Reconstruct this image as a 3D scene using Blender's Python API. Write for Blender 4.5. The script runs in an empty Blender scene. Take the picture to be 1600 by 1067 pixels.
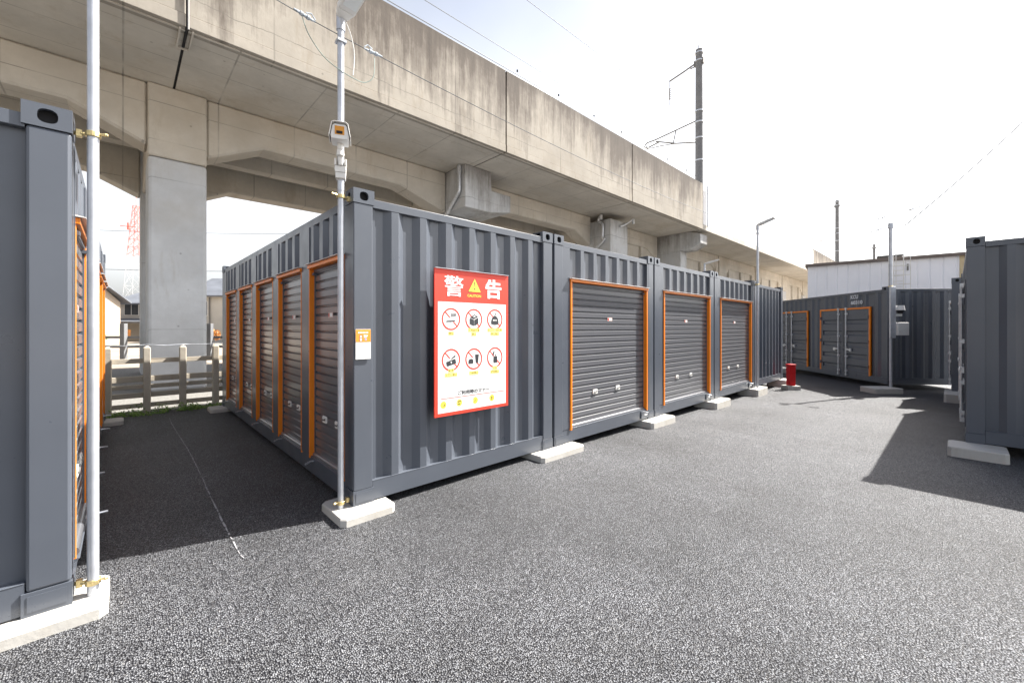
import bpy, bmesh, math, random
from mathutils import Vector, Matrix
R = math.radians
rnd = random.Random(7)
SC = bpy.context.scene
COL = SC.collection

# ---------------------------------------------------------------- camera
# world axes: X runs along the front of the row, Y runs back along the aisle; camera above the origin
SIN, COS = .729, .6845
cam = bpy.data.cameras.new('camera')
cam.sensor_width = 36; cam.lens = 14.6; cam.shift_y = -.0134
cam.clip_start = .05; cam.clip_end = 3000
camo = bpy.data.objects.new('camera', cam); COL.objects.link(camo)
camo.location = (0, 0, 1.52); camo.rotation_euler = (R(90), 0, R(-43.2))
SC.camera = camo
def cw(x, z):
    "point x to the right and z ahead of where the photographer stood -> ground X, Y"
    return (SIN * x + COS * z, -COS * x + SIN * z)

# ---------------------------------------------------------------- sky, sun, exposure
AZ, EL = R(-17.3), R(47)
w = bpy.data.worlds.new('World'); SC.world = w; w.use_nodes = True
nt = w.node_tree; bg = nt.nodes['Background']
sky = nt.nodes.new('ShaderNodeTexSky'); sky.sky_type = 'NISHITA'; sky.sun_disc = False
sky.sun_elevation = EL; sky.sun_rotation = R(90) - AZ
sky.air_density = 1.0; sky.dust_density = 4.0; sky.ozone_density = 1.0; sky.altitude = 50
# thin bright cloud veil over the sky
tc = nt.nodes.new('ShaderNodeTexCoord')
nz = nt.nodes.new('ShaderNodeTexNoise'); nz.inputs['Scale'].default_value = 1.6; nz.inputs['Detail'].default_value = 5
mr = nt.nodes.new('ShaderNodeMapRange'); mr.inputs[1].default_value = .3; mr.inputs[2].default_value = .75
mr.inputs[3].default_value = -.15; mr.inputs[4].default_value = .20
mx = nt.nodes.new('ShaderNodeMix'); mx.data_type = 'RGBA'
hs = nt.nodes.new('ShaderNodeHueSaturation'); hs.inputs['Saturation'].default_value = 0.12; hs.inputs['Value'].default_value = 1.9
nt.links.new(tc.outputs['Generated'], nz.inputs['Vector'])
nt.links.new(nz.outputs['Fac'], mr.inputs[0])
# the haze is thick towards the horizon and thin overhead
sxyz = nt.nodes.new('ShaderNodeSeparateXYZ'); nt.links.new(tc.outputs['Generated'], sxyz.inputs[0])
me_ = nt.nodes.new('ShaderNodeMapRange'); me_.inputs[1].default_value = .30; me_.inputs[2].default_value = .85; me_.inputs[3].default_value = .85; me_.inputs[4].default_value = .0
nt.links.new(sxyz.outputs[2], me_.inputs[0])
ad = nt.nodes.new('ShaderNodeMath'); ad.operation = 'ADD'; ad.use_clamp = True
nt.links.new(mr.outputs[0], ad.inputs[0]); nt.links.new(me_.outputs[0], ad.inputs[1]); nt.links.new(ad.outputs[0], mx.inputs['Factor'])
nt.links.new(sky.outputs[0], hs.inputs['Color'])
nt.links.new(sky.outputs[0], mx.inputs['A']); nt.links.new(hs.outputs[0], mx.inputs['B'])
nt.links.new(mx.outputs['Result'], bg.inputs[0]); bg.inputs[1].default_value = .060
sun = bpy.data.lights.new('sun', 'SUN'); sun.energy = 5.0; sun.angle = R(.53); sun.color = (1, .96, .895)
suno = bpy.data.objects.new('sun', sun); COL.objects.link(suno)
sd = Vector((math.cos(EL) * math.cos(AZ), math.cos(EL) * math.sin(AZ), math.sin(EL)))
suno.rotation_euler = sd.to_track_quat('Z', 'Y').to_euler(); suno.location = (20, -8, 30)
SC.view_settings.view_transform = 'Standard'; SC.view_settings.look = 'None'
SC.view_settings.exposure = 1.68; SC.view_settings.gamma = 1
SC.cycles.max_bounces = 6; SC.cycles.diffuse_bounces = 4

# ---------------------------------------------------------------- materials
class NT:
    def __init__(s, m): s.t = m.node_tree; s.b = s.t.nodes['Principled BSDF']
    def n(s, typ, **kw):
        nd = s.t.nodes.new(typ)
        for k, v in kw.items():
            if k.startswith('i_'): nd.inputs[k[2:].replace('_', ' ')].default_value = v
            else: setattr(nd, k, v)
        return nd
    def l(s, a, b): s.t.links.new(a, b)
    def obj(s, scale=(1, 1, 1)):
        c = s.n('ShaderNodeTexCoord'); m = s.n('ShaderNodeMapping'); m.inputs['Scale'].default_value = scale
        s.l(c.outputs['Object'], m.inputs['Vector']); return m.outputs[0]
    def noise(s, vec, scale, detail=4, rough=.55):
        n = s.n('ShaderNodeTexNoise'); n.inputs['Scale'].default_value = scale; n.inputs['Detail'].default_value = detail
        n.inputs['Roughness'].default_value = rough; s.l(vec, n.inputs['Vector']); return n.outputs['Fac']
    def rng(s, v, a, b, c, d):
        n = s.n('ShaderNodeMapRange'); s.l(v, n.inputs[0])
        for i, x in enumerate((a, b, c, d)): n.inputs[i + 1].default_value = x
        return n.outputs[0]
    def math(s, op, a, b=None):
        n = s.n('ShaderNodeMath', operation=op)
        for i, x in enumerate((a, b)):
            if x is None: continue
            if isinstance(x, (int, float)): n.inputs[i].default_value = x
            else: s.l(x, n.inputs[i])
        return n.outputs[0]
    def mix(s, f, a, b):
        n = s.n('ShaderNodeMix'); n.data_type = 'RGBA'
        if isinstance(f, (int, float)): n.inputs['Factor'].default_value = f
        else: s.l(f, n.inputs['Factor'])
        for k, x in (('A', a), ('B', b)):
            if isinstance(x, tuple): n.inputs[k].default_value = (*x[:3], 1)
            else: s.l(x, n.inputs[k])
        return n.outputs['Result']
    def bump(s, h, strength, dist, prev=None):
        n = s.n('ShaderNodeBump'); n.inputs['Strength'].default_value = strength; n.inputs['Distance'].default_value = dist
        s.l(h, n.inputs['Height'])
        if prev is not None: s.l(prev, n.inputs['Normal'])
        return n.outputs[0]

def mat(name, col, rough=.5, metal=0, var=.12, nscale=3, bump=0, bscale=60, rvar=0, spec=None, coat=0, stretch=(1, 1, 1)):
    m = bpy.data.materials.new(name); m.use_nodes = True; t = NT(m)
    v = t.obj(stretch); f = t.noise(v, nscale, 6)
    a = tuple(c * (1 - var) for c in col); b = tuple(min(1, c * (1 + var)) for c in col)
    t.l(t.mix(t.rng(f, .3, .7, 0, 1), a, b), t.b.inputs['Base Color'])
    t.b.inputs['Roughness'].default_value = rough; t.b.inputs['Metallic'].default_value = metal
    if rvar: t.l(t.rng(t.noise(v, nscale * 2.3, 5), .3, .7, rough - rvar, rough + rvar), t.b.inputs['Roughness'])
    if bump: t.l(t.bump(t.noise(v, bscale, 4), bump, .01), t.b.inputs['Normal'])
    if spec is not None: t.b.inputs['Specular IOR Level'].default_value = spec
    if coat: t.b.inputs['Coat Weight'].default_value = coat; t.b.inputs['Coat Roughness'].default_value = .15
    return m

def asphalt_mat():
    m = bpy.data.materials.new('porous_asphalt'); m.use_nodes = True; t = NT(m)
    v = t.obj()
    # warp the lattice so that the stones do not read as a grid
    vo = t.n('ShaderNodeTexVoronoi', feature='F1'); vo.inputs['Scale'].default_value = 118; t.l(v, vo.inputs['Vector'])
    sep = t.n('ShaderNodeSeparateColor'); t.l(vo.outputs['Color'], sep.inputs[0])
    big = t.noise(v, .55, 5, .6); mid = t.noise(v, 5, 4, .6)
    stone = t.mix(t.rng(sep.outputs[0], .05, .95, 0, 1), (.022, .023, .028), (.196, .203, .218))
    bright = t.rng(sep.outputs[1], .93, .94, 0, 1)
    stone = t.mix(t.math('MULTIPLY', bright, .25), stone, (.36, .35, .33))
    gap = t.rng(vo.outputs['Distance'], .40, .60, 0, 1)
    stone = t.mix(gap, stone, (.004, .004, .007))  # near-black pores put the shade between stones into the colour
    patch = t.math('ADD', t.rng(big, .33, .67, -.34, .30), t.rng(mid, .3, .7, -.10, .10))
    hsv = t.n('ShaderNodeHueSaturation'); t.l(stone, hsv.inputs['Color'])
    t.l(t.math('ADD', t.math('ADD', patch, t.rng(t.noise(v, 38, 3, .6), .35, .65, -.30, .30)), 1.0), hsv.inputs['Value'])
    dust = t.rng(t.noise(v, 1.3, 6, .7), .55, .75, 0, .22)
    t.l(t.mix(dust, hsv.outputs[0], (.10, .10, .10)), t.b.inputs['Base Color'])
    h = t.math('SUBTRACT', 1.0, vo.outputs['Distance'])
    h = t.math('ADD', h, t.math('MULTIPLY', sep.outputs[2], .9))
    b1 = t.bump(h, .95, .009)
    t.l(t.bump(mid, .25, .02, b1), t.b.inputs['Normal'])
    t.b.inputs['Roughness'].default_value = .50; t.b.inputs['Specular IOR Level'].default_value = .45
    return m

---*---

- **WHAT NEEDS TO BE DONE**
Write out, word for word, the lines from the start of the data through the one holding "return (SIN *". Omit pictures.

- **RESULT OF THE TASK**
Reconstruct this image as a 3D scene using Blender's Python API. Write for Blender 4.5. The script runs in an empty Blender scene. Take the picture to be 1600 by 1067 pixels.
import bpy, bmesh, math, random
from mathutils import Vector, Matrix
R = math.radians
rnd = random.Random(7)
SC = bpy.context.scene
COL = SC.collection

# ---------------------------------------------------------------- camera
# world axes: X runs along the front of the row, Y runs back along the aisle; camera above the origin
SIN, COS = .729, .6845
cam = bpy.data.cameras.new('camera')
cam.sensor_width = 36; cam.lens = 14.6; cam.shift_y = -.0134
cam.clip_start = .05; cam.clip_end = 3000
camo = bpy.data.objects.new('camera', cam); COL.objects.link(camo)
camo.location = (0, 0, 1.52); camo.rotation_euler = (R(90), 0, R(-43.2))
SC.camera = camo
def cw(x, z):
    "point x to the right and z ahead of where the photographer stood -> ground X, Y"
    return (SIN * x + COS * z, -COS * x + SIN * z)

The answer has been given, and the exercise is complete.